══ Data extract

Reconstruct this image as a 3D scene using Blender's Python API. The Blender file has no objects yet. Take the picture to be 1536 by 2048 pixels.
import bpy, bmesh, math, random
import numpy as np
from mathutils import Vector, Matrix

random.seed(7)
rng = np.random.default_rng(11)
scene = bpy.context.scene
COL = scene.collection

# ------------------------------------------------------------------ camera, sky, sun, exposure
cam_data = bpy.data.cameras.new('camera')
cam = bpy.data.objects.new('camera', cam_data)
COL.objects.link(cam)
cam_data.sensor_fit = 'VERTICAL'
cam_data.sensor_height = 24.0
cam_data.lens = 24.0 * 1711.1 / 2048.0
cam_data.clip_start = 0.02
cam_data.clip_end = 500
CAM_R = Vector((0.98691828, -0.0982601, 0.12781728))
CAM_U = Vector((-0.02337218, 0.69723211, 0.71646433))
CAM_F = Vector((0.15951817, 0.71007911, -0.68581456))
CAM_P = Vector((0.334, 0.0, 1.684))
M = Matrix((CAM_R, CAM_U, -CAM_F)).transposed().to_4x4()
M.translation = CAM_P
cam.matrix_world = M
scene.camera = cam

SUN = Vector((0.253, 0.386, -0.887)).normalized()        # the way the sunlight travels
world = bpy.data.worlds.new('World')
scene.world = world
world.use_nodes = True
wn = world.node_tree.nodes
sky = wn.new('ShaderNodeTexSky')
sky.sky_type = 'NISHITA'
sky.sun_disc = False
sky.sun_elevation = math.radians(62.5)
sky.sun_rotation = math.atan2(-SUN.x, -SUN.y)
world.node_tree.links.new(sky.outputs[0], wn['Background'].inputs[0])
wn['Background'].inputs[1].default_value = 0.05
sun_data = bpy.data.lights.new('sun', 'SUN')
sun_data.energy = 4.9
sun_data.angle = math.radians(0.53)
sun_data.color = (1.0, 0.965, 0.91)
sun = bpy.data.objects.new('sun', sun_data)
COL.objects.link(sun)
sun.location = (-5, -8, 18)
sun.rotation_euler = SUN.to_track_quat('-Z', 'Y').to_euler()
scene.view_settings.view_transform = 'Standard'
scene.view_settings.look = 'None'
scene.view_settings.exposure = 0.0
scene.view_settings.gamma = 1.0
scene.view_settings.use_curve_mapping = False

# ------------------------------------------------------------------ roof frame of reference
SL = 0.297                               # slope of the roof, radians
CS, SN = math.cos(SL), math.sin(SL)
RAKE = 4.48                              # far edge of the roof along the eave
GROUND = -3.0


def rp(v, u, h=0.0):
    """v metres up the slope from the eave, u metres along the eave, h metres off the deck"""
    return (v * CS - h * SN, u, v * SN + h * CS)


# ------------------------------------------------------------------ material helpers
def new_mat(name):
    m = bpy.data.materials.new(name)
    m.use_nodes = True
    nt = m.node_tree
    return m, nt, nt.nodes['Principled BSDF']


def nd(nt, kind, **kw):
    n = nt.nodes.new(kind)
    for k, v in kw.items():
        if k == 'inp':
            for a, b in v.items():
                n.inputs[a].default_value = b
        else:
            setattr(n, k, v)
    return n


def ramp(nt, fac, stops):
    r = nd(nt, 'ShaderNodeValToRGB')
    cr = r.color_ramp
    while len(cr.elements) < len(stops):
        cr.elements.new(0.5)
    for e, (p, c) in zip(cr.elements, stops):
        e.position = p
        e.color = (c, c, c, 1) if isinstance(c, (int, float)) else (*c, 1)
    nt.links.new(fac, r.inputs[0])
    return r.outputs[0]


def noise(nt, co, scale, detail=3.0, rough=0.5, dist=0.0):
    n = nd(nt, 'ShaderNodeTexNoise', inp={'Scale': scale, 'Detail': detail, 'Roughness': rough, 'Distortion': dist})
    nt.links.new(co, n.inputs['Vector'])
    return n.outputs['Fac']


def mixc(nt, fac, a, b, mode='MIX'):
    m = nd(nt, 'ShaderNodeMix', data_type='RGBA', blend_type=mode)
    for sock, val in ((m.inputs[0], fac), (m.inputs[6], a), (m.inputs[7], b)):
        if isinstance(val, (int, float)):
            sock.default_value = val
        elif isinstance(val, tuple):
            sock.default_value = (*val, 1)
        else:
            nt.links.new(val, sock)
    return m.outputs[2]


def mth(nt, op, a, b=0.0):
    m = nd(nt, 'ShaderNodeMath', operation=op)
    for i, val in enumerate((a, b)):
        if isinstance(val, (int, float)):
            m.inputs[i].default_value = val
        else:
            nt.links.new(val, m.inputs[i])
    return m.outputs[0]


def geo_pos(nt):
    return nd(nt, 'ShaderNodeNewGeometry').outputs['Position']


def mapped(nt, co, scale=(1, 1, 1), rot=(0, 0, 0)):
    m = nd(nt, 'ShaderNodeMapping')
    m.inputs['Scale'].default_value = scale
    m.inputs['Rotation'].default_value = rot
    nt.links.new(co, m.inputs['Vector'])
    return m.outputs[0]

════

- Problem description: Restate the whole listing exactly, leaving out nothing.

- The completed task:
Reconstruct this image as a 3D scene using Blender's Python API. The Blender file has no objects yet. Take the picture to be 1536 by 2048 pixels.
import bpy, bmesh, math, random
import numpy as np
from mathutils import Vector, Matrix

random.seed(7)
rng = np.random.default_rng(11)
scene = bpy.context.scene
COL = scene.collection

# ------------------------------------------------------------------ camera, sky, sun, exposure
cam_data = bpy.data.cameras.new('camera')
cam = bpy.data.objects.new('camera', cam_data)
COL.objects.link(cam)
cam_data.sensor_fit = 'VERTICAL'
cam_data.sensor_height = 24.0
cam_data.lens = 24.0 * 1711.1 / 2048.0
cam_data.clip_start = 0.02
cam_data.clip_end = 500
CAM_R = Vector((0.98691828, -0.0982601, 0.12781728))
CAM_U = Vector((-0.02337218, 0.69723211, 0.71646433))
CAM_F = Vector((0.15951817, 0.71007911, -0.68581456))
CAM_P = Vector((0.334, 0.0, 1.684))
M = Matrix((CAM_R, CAM_U, -CAM_F)).transposed().to_4x4()
M.translation = CAM_P
cam.matrix_world = M
scene.camera = cam

SUN = Vector((0.253, 0.386, -0.887)).normalized()        # the way the sunlight travels
world = bpy.data.worlds.new('World')
scene.world = world
world.use_nodes = True
wn = world.node_tree.nodes
sky = wn.new('ShaderNodeTexSky')
sky.sky_type = 'NISHITA'
sky.sun_disc = False
sky.sun_elevation = math.radians(62.5)
sky.sun_rotation = math.atan2(-SUN.x, -SUN.y)
world.node_tree.links.new(sky.outputs[0], wn['Background'].inputs[0])
wn['Background'].inputs[1].default_value = 0.05
sun_data = bpy.data.lights.new('sun', 'SUN')
sun_data.energy = 4.9
sun_data.angle = math.radians(0.53)
sun_data.color = (1.0, 0.965, 0.91)
sun = bpy.data.objects.new('sun', sun_data)
COL.objects.link(sun)
sun.location = (-5, -8, 18)
sun.rotation_euler = SUN.to_track_quat('-Z', 'Y').to_euler()
scene.view_settings.view_transform = 'Standard'
scene.view_settings.look = 'None'
scene.view_settings.exposure = 0.0
scene.view_settings.gamma = 1.0
scene.view_settings.use_curve_mapping = False

# ------------------------------------------------------------------ roof frame of reference
SL = 0.297                               # slope of the roof, radians
CS, SN = math.cos(SL), math.sin(SL)
RAKE = 4.48                              # far edge of the roof along the eave
GROUND = -3.0


def rp(v, u, h=0.0):
    """v metres up the slope from the eave, u metres along the eave, h metres off the deck"""
    return (v * CS - h * SN, u, v * SN + h * CS)


# ------------------------------------------------------------------ material helpers
def new_mat(name):
    m = bpy.data.materials.new(name)
    m.use_nodes = True
    nt = m.node_tree
    return m, nt, nt.nodes['Principled BSDF']


def nd(nt, kind, **kw):
    n = nt.nodes.new(kind)
    for k, v in kw.items():
        if k == 'inp':
            for a, b in v.items():
                n.inputs[a].default_value = b
        else:
            setattr(n, k, v)
    return n


def ramp(nt, fac, stops):
    r = nd(nt, 'ShaderNodeValToRGB')
    cr = r.color_ramp
    while len(cr.elements) < len(stops):
        cr.elements.new(0.5)
    for e, (p, c) in zip(cr.elements, stops):
        e.position = p
        e.color = (c, c, c, 1) if isinstance(c, (int, float)) else (*c, 1)
    nt.links.new(fac, r.inputs[0])
    return r.outputs[0]


def noise(nt, co, scale, detail=3.0, rough=0.5, dist=0.0):
    n = nd(nt, 'ShaderNodeTexNoise', inp={'Scale': scale, 'Detail': detail, 'Roughness': rough, 'Distortion': dist})
    nt.links.new(co, n.inputs['Vector'])
    return n.outputs['Fac']


def mixc(nt, fac, a, b, mode='MIX'):
    m = nd(nt, 'ShaderNodeMix', data_type='RGBA', blend_type=mode)
    for sock, val in ((m.inputs[0], fac), (m.inputs[6], a), (m.inputs[7], b)):
        if isinstance(val, (int, float)):
            sock.default_value = val
        elif isinstance(val, tuple):
            sock.default_value = (*val, 1)
        else:
            nt.links.new(val, sock)
    return m.outputs[2]


def mth(nt, op, a, b=0.0):
    m = nd(nt, 'ShaderNodeMath', operation=op)
    for i, val in enumerate((a, b)):
        if isinstance(val, (int, float)):
            m.inputs[i].default_value = val
        else:
            nt.links.new(val, m.inputs[i])
    return m.outputs[0]


def geo_pos(nt):
    return nd(nt, 'ShaderNodeNewGeometry').outputs['Position']


def mapped(nt, co, scale=(1, 1, 1), rot=(0, 0, 0)):
    m = nd(nt, 'ShaderNodeMapping')
    m.inputs['Scale'].default_value = scale
    m.inputs['Rotation'].default_value = rot
    nt.links.new(co, m.inputs['Vector'])
    return m.outputs[0]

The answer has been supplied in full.